### Stated exercise
Up to and including the line that contains "ob = bpy.data.objects.new(name, me);", write out each line of the material from its first line, exactly.

### Dataset excerpt
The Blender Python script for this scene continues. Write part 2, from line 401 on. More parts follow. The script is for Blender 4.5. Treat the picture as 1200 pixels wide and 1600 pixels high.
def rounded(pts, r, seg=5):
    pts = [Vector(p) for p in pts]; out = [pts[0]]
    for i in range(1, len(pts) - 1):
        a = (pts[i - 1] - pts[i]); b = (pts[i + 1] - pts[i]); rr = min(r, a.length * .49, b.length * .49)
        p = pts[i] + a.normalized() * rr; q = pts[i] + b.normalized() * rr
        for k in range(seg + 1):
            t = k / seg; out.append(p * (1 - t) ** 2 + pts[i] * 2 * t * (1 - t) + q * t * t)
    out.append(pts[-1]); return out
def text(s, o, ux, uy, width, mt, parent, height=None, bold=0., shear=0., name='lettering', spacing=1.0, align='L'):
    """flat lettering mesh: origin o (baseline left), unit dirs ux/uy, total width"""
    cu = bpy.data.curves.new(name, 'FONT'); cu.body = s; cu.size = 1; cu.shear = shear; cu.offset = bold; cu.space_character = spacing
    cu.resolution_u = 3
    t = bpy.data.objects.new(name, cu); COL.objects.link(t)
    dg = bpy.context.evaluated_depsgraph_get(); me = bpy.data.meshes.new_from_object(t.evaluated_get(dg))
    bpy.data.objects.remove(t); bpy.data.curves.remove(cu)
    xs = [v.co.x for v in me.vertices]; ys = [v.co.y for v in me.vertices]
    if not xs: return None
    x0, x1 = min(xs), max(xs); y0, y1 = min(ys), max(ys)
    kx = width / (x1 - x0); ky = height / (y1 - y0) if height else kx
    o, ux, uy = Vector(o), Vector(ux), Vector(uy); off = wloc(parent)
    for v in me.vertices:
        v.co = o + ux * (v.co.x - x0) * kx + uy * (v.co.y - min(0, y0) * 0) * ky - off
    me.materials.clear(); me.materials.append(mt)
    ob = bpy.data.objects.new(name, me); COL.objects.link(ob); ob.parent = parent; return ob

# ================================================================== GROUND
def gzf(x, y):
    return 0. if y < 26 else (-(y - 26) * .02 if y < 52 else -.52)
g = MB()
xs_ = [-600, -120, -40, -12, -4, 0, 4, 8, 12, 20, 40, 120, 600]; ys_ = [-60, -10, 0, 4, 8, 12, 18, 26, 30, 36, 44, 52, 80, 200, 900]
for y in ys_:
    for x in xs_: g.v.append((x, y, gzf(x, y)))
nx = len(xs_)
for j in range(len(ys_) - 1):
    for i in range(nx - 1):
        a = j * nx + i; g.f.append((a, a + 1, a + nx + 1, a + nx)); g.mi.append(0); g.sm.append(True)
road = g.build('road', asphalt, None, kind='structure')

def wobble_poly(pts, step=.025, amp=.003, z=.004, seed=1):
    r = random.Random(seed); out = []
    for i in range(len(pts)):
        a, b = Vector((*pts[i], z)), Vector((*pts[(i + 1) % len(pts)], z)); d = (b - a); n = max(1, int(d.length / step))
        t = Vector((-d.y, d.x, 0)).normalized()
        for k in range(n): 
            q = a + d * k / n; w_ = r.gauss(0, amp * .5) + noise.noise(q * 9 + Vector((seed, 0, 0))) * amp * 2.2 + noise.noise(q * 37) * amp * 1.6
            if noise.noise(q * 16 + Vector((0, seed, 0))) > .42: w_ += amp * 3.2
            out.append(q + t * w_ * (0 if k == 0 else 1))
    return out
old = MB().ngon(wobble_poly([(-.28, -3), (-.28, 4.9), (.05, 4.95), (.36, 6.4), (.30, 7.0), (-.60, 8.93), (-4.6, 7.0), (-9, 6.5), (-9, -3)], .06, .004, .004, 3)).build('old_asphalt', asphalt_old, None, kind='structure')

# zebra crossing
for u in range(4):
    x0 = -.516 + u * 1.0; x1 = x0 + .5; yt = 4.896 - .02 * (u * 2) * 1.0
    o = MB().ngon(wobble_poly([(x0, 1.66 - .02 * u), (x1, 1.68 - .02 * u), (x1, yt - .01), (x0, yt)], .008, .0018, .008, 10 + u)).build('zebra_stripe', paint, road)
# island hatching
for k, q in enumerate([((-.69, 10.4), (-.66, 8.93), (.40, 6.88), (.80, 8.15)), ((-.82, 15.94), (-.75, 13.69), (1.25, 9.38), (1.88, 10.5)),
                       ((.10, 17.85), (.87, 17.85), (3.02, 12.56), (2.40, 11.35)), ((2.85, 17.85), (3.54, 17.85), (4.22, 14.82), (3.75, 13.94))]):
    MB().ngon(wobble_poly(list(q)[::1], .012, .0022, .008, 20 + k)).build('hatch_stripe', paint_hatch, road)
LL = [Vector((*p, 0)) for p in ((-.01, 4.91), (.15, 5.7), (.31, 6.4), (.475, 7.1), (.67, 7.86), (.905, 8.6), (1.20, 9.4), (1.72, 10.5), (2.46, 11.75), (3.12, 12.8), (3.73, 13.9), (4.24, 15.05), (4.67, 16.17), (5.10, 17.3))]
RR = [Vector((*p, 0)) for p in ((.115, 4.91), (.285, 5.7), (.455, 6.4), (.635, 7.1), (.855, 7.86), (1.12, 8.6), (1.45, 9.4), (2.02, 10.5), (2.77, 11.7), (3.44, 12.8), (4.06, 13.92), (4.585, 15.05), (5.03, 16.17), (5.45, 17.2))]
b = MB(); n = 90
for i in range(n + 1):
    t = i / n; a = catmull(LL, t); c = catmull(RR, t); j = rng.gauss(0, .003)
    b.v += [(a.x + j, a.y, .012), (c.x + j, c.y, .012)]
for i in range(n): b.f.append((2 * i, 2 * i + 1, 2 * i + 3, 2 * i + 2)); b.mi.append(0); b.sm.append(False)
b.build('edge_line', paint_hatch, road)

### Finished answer
The Blender Python script for this scene continues. Write part 2, from line 401 on. More parts follow. The script is for Blender 4.5. Treat the picture as 1200 pixels wide and 1600 pixels high.
def rounded(pts, r, seg=5):
    pts = [Vector(p) for p in pts]; out = [pts[0]]
    for i in range(1, len(pts) - 1):
        a = (pts[i - 1] - pts[i]); b = (pts[i + 1] - pts[i]); rr = min(r, a.length * .49, b.length * .49)
        p = pts[i] + a.normalized() * rr; q = pts[i] + b.normalized() * rr
        for k in range(seg + 1):
            t = k / seg; out.append(p * (1 - t) ** 2 + pts[i] * 2 * t * (1 - t) + q * t * t)
    out.append(pts[-1]); return out
def text(s, o, ux, uy, width, mt, parent, height=None, bold=0., shear=0., name='lettering', spacing=1.0, align='L'):
    """flat lettering mesh: origin o (baseline left), unit dirs ux/uy, total width"""
    cu = bpy.data.curves.new(name, 'FONT'); cu.body = s; cu.size = 1; cu.shear = shear; cu.offset = bold; cu.space_character = spacing
    cu.resolution_u = 3
    t = bpy.data.objects.new(name, cu); COL.objects.link(t)
    dg = bpy.context.evaluated_depsgraph_get(); me = bpy.data.meshes.new_from_object(t.evaluated_get(dg))
    bpy.data.objects.remove(t); bpy.data.curves.remove(cu)
    xs = [v.co.x for v in me.vertices]; ys = [v.co.y for v in me.vertices]
    if not xs: return None
    x0, x1 = min(xs), max(xs); y0, y1 = min(ys), max(ys)
    kx = width / (x1 - x0); ky = height / (y1 - y0) if height else kx
    o, ux, uy = Vector(o), Vector(ux), Vector(uy); off = wloc(parent)
    for v in me.vertices:
        v.co = o + ux * (v.co.x - x0) * kx + uy * (v.co.y - min(0, y0) * 0) * ky - off
    me.materials.clear(); me.materials.append(mt)
    ob = bpy.data.objects.new(name, me); COL.objects.link(ob); ob.parent = parent; return ob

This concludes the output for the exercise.